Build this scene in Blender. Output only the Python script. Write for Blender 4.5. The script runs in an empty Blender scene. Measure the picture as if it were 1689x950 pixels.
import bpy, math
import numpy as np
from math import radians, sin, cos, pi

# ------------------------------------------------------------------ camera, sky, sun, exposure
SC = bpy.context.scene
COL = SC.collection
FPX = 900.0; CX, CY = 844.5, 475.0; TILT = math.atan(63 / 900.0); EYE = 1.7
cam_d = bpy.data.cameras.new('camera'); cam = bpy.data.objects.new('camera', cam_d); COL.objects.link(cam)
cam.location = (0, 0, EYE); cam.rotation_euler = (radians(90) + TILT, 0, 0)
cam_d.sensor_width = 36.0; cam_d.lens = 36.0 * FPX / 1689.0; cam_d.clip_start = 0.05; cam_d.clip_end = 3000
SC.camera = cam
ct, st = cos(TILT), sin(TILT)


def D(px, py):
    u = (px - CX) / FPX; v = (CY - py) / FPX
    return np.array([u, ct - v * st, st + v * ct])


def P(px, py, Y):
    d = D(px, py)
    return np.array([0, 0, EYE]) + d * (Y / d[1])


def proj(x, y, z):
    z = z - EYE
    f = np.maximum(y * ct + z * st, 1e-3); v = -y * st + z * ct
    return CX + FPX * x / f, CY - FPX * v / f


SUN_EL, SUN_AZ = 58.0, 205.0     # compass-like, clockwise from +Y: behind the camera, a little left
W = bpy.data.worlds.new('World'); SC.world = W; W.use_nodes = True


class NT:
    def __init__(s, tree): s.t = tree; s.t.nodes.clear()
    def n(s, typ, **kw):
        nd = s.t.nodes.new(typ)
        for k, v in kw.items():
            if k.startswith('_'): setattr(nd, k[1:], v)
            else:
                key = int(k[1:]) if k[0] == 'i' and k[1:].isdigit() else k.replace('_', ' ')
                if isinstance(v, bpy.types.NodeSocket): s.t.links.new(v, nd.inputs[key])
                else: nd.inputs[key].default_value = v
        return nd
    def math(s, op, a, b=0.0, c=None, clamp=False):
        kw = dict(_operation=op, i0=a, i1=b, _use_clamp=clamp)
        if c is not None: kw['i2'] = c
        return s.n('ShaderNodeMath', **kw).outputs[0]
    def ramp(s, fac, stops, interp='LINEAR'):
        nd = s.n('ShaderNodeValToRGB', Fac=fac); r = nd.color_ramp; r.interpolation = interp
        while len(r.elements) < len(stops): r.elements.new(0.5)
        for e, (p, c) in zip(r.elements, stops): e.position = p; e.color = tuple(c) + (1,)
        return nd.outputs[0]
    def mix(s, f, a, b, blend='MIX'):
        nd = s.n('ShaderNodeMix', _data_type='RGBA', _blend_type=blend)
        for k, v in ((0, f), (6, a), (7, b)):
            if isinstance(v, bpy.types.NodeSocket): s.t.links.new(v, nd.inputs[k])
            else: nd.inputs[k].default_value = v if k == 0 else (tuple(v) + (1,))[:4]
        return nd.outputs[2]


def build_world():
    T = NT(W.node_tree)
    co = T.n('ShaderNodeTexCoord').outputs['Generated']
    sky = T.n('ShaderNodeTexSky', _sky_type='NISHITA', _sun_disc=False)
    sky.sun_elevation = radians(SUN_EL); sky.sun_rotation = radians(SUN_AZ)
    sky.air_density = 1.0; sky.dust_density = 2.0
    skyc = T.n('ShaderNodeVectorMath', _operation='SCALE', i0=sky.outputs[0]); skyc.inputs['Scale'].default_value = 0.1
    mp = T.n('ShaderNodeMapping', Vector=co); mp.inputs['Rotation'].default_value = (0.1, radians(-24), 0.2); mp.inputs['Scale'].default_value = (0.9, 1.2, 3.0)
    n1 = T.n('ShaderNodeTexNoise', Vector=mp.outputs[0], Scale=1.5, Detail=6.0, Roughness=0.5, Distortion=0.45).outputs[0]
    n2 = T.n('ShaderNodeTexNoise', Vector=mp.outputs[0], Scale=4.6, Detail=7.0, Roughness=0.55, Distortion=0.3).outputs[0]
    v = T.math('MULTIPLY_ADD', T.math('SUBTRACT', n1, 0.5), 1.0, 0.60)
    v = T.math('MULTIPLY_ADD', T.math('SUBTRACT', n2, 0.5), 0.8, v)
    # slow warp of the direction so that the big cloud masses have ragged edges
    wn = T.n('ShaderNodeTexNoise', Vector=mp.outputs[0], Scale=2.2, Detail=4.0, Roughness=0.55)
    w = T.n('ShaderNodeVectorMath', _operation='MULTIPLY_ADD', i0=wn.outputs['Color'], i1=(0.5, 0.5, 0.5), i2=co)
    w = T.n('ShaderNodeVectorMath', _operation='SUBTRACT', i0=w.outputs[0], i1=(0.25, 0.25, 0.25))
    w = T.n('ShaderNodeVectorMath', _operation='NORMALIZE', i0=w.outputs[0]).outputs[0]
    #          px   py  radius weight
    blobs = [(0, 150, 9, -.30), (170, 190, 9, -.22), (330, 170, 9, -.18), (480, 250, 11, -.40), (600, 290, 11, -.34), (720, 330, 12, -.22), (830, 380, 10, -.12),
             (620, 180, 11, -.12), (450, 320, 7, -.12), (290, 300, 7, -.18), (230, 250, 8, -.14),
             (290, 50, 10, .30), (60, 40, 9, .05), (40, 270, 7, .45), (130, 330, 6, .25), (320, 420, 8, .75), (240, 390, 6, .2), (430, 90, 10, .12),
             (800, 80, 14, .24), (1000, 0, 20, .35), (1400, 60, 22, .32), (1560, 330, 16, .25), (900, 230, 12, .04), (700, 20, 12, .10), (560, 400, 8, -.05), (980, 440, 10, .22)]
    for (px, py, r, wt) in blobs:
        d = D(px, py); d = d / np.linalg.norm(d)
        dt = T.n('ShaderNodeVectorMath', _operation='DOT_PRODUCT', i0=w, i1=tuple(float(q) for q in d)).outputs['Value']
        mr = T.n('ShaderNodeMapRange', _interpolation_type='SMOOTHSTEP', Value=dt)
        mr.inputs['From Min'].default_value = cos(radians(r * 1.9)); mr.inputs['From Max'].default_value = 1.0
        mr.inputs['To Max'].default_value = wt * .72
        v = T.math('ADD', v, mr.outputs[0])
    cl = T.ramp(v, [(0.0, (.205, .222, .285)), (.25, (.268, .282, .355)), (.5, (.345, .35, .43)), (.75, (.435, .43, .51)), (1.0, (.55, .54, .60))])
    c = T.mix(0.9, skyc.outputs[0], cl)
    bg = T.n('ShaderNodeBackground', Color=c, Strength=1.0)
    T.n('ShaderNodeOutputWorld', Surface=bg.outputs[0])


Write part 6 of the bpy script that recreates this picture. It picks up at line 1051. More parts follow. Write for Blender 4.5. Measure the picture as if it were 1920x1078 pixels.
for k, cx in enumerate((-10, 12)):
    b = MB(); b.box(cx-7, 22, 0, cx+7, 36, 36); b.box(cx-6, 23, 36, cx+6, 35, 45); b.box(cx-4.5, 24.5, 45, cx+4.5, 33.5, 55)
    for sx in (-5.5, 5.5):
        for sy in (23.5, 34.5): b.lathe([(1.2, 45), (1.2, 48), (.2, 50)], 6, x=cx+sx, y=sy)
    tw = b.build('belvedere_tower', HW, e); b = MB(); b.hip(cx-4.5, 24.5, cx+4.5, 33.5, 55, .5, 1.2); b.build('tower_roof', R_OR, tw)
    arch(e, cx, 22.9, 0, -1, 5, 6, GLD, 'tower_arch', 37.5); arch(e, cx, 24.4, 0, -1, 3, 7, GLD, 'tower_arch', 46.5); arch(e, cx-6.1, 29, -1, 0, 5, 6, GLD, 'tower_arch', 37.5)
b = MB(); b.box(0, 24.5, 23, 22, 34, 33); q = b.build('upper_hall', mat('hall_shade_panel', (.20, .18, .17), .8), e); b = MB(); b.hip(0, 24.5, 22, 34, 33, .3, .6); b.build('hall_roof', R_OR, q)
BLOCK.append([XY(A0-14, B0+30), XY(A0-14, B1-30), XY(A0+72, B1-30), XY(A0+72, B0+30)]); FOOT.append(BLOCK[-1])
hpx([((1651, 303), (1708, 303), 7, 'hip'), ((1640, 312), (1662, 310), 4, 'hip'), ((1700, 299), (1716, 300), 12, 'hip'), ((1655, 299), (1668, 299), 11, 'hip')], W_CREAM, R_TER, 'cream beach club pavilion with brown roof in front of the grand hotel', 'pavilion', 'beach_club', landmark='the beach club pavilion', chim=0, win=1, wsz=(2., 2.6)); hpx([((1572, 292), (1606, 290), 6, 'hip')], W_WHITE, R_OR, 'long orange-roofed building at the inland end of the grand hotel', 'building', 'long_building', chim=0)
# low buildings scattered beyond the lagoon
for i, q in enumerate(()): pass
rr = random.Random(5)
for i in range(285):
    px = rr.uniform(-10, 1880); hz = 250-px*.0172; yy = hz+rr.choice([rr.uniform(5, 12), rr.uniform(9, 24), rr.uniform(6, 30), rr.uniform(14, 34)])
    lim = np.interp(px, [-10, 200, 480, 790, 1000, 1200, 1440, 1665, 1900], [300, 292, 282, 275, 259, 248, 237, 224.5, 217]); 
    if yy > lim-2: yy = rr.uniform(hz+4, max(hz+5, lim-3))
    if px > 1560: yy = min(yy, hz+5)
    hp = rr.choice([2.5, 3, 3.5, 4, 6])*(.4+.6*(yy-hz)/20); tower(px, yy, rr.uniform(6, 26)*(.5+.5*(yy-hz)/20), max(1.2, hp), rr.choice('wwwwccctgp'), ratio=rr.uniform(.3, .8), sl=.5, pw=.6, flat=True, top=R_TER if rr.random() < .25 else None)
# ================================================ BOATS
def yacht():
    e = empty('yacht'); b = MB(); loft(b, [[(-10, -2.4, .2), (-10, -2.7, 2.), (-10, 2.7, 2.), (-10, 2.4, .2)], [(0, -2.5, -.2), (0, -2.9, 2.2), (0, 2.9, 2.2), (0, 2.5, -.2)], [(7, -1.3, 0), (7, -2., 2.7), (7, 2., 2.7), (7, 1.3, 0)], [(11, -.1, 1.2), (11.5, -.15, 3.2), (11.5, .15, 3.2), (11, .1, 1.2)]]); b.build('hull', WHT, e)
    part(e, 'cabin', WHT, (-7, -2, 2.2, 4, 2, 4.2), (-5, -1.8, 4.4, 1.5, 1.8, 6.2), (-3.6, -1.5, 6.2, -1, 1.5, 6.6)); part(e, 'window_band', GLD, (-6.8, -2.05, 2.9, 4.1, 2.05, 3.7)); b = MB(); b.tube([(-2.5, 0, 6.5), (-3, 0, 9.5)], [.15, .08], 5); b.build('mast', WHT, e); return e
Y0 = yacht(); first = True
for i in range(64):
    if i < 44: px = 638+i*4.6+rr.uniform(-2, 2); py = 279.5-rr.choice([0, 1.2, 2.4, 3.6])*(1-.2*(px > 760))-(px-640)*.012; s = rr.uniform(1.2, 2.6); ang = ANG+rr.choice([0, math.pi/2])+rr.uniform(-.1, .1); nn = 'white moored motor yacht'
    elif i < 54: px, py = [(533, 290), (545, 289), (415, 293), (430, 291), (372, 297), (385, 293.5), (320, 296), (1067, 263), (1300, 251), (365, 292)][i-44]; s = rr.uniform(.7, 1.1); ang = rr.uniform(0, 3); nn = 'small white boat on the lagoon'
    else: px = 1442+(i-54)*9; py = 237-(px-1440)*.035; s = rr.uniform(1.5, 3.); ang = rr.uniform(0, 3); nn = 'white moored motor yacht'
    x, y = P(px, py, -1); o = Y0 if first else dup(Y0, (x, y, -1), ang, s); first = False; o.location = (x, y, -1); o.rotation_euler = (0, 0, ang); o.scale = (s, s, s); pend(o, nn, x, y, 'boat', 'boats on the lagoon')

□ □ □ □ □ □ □

:: TASK DESCRIPTION ::
Where does the word "pixels" appear? Return each line that holds it.

:: CORRECT RESULT ::
Build this scene in Blender. Output only the Python script. Write for Blender 4.5. The script runs in an empty Blender scene. Measure the picture as if it were 1689x950 pixels.
Write part 6 of the bpy script that recreates this picture. It picks up at line 1051. More parts follow. Write for Blender 4.5. Measure the picture as if it were 1920x1078 pixels.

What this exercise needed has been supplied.